Yung explains in the e-mail that "rape cases are viewed by many police as unlikely to yield a prosecution or conviction. ... Unfortunately, this creates a vicious cycle: police believe rape cases are unwinnable so they don’t investigate many cases [--] which then actually makes less rape cases result in a conviction which reinforces the belief that such cases are unwinnable."

This vicious cycle is at the heart of a just-released investigation of the New Orleans police department, which found that detectives only followed up on 14 percent of sex crime reports over a period of three years, leaving hundreds of allegations completely uninvestigated. "I think a lot of what happened in the NOPD could be found in police departments across the country," Yung said.

Even among the few cases that do lead to an arrest, only 4 in 10 end up with a felony conviction, according to data compiled by the Rape, Abuse and Incest National Network (RAINN). With the odds stacked to sharply against them, it's little wonder that many women are hesitant to even report rape to begin with.

There are signs that law enforcement is beginning to take rape allegations more seriously.
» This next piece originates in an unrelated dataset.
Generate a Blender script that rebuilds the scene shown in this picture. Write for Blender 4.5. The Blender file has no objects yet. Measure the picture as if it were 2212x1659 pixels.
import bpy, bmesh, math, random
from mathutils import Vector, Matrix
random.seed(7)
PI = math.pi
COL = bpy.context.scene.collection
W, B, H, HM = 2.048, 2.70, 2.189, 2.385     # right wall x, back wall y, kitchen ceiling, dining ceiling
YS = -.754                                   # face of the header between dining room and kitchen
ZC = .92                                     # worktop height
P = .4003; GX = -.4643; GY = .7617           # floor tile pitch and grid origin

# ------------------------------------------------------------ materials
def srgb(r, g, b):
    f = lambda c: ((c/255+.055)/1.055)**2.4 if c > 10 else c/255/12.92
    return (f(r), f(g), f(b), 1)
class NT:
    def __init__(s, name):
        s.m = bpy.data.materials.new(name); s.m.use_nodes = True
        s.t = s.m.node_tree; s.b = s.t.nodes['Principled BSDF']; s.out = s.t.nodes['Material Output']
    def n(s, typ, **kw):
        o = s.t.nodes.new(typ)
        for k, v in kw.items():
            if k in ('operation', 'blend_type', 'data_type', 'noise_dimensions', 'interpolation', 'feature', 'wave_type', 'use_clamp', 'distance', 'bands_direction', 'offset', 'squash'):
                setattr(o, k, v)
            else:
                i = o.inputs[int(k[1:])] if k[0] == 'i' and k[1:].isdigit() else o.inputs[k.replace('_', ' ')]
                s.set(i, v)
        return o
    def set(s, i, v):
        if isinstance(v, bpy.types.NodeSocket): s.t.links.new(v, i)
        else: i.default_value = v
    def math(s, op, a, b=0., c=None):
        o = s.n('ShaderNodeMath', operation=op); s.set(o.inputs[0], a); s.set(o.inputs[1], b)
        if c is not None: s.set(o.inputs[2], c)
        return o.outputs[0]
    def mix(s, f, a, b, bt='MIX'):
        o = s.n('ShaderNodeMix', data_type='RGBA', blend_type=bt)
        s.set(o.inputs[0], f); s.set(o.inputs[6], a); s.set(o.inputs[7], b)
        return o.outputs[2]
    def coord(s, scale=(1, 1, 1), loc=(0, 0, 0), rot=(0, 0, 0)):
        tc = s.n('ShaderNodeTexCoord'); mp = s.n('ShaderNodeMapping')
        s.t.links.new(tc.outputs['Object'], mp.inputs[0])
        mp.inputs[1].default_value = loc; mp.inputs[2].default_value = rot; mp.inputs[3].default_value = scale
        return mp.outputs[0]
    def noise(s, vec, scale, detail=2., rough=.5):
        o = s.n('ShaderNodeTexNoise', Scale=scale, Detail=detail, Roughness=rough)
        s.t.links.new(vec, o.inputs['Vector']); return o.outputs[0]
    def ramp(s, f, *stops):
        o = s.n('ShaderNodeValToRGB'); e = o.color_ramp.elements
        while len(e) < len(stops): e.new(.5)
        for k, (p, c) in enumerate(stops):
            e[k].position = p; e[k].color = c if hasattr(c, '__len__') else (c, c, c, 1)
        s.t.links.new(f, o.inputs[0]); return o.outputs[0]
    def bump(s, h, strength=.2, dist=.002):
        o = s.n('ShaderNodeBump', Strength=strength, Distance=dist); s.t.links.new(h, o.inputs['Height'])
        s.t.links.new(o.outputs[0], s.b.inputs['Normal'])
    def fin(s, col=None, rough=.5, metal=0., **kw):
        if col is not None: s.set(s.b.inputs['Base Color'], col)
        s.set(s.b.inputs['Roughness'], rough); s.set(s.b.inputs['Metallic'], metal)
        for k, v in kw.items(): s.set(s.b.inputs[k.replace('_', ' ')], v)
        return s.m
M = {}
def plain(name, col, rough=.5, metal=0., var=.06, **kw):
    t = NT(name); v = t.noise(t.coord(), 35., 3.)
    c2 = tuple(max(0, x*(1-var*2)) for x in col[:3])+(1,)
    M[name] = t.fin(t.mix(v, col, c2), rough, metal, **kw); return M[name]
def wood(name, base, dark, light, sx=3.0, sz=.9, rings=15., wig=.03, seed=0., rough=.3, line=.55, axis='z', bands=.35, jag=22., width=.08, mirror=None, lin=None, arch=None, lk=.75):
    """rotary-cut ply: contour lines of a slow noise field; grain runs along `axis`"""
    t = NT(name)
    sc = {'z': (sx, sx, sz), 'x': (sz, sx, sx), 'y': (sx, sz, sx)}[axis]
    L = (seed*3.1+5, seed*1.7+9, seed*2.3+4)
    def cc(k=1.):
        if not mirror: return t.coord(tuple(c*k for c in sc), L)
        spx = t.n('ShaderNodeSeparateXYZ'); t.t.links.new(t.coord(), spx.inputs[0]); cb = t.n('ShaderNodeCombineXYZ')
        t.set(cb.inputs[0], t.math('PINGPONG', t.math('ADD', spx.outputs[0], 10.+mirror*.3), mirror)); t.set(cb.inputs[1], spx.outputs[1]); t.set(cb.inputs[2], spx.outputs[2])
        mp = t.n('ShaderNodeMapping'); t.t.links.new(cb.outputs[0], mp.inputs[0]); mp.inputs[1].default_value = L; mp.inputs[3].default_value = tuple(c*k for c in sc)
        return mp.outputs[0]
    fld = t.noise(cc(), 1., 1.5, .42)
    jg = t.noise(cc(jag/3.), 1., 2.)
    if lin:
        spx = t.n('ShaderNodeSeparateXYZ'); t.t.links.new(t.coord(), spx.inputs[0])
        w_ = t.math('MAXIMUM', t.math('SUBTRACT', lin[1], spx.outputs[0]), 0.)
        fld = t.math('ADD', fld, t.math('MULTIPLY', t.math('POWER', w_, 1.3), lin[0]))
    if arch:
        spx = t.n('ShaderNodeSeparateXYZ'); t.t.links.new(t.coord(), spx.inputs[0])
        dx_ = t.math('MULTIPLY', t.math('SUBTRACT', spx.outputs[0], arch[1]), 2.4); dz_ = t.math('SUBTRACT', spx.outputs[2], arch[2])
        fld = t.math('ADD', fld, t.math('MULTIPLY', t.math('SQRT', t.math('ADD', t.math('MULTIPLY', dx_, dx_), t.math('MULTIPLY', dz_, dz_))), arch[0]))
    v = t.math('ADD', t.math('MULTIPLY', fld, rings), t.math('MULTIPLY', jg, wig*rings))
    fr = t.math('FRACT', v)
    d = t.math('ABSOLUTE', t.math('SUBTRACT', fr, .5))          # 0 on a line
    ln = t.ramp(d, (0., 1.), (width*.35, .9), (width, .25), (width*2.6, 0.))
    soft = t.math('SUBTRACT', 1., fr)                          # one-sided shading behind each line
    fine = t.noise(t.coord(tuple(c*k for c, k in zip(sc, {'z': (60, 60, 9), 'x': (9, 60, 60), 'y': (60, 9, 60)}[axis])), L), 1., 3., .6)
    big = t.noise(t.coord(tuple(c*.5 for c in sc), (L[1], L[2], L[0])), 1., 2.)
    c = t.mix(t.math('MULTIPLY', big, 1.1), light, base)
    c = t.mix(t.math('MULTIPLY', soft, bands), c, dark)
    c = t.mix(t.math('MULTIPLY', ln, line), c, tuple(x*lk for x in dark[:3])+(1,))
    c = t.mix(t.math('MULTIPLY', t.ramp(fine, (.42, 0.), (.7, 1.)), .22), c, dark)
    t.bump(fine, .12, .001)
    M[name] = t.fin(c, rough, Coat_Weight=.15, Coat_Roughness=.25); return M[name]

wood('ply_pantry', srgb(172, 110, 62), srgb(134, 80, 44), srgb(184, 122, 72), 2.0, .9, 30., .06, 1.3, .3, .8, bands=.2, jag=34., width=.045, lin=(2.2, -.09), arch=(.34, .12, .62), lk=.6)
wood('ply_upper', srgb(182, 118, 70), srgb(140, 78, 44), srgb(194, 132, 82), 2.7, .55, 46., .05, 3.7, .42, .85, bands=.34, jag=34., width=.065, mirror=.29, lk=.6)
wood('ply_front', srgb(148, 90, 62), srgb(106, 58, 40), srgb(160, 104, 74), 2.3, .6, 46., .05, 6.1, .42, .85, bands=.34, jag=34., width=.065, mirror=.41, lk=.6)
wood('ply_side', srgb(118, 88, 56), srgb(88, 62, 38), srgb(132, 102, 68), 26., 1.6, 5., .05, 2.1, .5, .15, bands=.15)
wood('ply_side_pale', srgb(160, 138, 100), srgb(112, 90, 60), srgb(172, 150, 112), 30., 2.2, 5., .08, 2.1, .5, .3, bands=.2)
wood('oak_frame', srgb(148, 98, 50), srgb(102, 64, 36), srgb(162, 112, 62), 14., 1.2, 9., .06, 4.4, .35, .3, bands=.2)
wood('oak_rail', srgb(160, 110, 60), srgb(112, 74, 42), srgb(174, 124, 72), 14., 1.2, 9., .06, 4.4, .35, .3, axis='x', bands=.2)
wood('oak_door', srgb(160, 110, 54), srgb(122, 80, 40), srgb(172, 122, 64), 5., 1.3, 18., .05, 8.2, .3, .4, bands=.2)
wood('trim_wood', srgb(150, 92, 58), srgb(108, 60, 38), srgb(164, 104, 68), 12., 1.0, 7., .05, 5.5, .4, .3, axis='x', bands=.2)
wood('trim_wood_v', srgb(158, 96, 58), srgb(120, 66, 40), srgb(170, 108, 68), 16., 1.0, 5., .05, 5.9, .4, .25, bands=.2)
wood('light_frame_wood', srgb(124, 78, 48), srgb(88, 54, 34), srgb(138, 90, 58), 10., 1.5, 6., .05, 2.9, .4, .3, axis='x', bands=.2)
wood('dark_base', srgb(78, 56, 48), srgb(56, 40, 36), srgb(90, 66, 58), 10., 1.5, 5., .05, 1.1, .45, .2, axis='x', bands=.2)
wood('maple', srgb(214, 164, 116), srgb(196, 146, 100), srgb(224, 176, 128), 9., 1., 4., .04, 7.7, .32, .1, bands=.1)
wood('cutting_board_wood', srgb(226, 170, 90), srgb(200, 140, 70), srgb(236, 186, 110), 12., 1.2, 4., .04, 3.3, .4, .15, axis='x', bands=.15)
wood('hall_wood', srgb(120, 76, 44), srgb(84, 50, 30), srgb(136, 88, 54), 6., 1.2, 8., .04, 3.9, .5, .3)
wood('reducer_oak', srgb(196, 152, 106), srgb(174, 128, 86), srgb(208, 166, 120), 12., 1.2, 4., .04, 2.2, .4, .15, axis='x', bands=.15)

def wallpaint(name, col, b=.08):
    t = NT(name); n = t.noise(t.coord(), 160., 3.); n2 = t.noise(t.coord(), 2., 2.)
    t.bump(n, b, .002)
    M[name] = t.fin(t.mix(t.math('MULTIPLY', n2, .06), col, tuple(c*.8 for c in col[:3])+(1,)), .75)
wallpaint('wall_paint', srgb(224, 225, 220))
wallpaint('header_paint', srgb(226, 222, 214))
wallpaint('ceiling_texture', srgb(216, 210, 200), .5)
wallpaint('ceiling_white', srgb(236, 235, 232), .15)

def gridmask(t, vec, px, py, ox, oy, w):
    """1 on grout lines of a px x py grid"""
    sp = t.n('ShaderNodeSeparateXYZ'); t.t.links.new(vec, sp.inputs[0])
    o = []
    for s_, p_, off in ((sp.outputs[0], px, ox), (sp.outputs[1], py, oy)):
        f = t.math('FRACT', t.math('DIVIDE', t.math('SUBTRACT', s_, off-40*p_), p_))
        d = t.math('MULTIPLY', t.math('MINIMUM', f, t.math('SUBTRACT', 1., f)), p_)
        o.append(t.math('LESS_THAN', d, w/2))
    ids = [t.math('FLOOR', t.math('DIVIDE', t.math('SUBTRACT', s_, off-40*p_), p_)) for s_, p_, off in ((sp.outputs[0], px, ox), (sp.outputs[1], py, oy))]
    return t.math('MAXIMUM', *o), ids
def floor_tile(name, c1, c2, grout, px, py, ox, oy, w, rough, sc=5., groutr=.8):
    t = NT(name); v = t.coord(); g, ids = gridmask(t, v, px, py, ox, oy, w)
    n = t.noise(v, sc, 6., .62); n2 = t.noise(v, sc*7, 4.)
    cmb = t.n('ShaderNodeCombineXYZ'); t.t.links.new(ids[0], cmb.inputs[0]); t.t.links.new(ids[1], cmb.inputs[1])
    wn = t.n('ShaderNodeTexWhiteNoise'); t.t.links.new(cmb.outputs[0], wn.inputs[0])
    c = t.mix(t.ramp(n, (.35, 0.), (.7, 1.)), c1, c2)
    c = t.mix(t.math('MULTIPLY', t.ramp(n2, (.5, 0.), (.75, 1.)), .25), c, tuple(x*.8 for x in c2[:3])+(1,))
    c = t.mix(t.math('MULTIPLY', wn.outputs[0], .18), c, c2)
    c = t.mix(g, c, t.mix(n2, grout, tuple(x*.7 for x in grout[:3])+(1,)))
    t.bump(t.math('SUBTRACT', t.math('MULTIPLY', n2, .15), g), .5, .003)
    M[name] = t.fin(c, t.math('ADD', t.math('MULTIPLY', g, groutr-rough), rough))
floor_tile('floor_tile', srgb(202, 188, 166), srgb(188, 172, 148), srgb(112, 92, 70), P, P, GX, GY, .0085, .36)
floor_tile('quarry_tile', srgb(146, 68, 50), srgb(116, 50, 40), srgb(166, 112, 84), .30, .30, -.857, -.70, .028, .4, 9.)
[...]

Starting this year, the FBI finally updated its 80-year-old definition of rape, which had previously been defined as "carnal knowledge of a female forcibly and against her will."

As Slate's Amanda Hess points out, this definition excluded rapes of men, instances of non-vaginal penetration, or sexual assaults involving objects. "The new definition also drops the 'forcible' qualifier in favor of 'without the consent of the victim,'" Hess writes, "encouraging jurisdictions to report rapes perpetrated without a show of physical force."

This change could lead to better reporting of rape, and a better understanding of who commits it, and who the crime's victims are. But only if police departments make a good faith effort to use the new definition. "Because adherence to the new definition is optional," Yung says, "any changes in data from previous years will be hard to interpret without knowing which jurisdictions are using it." Hess reports that 10,000 out of 18,000 jurisdictions used it for their reports to the FBI this year.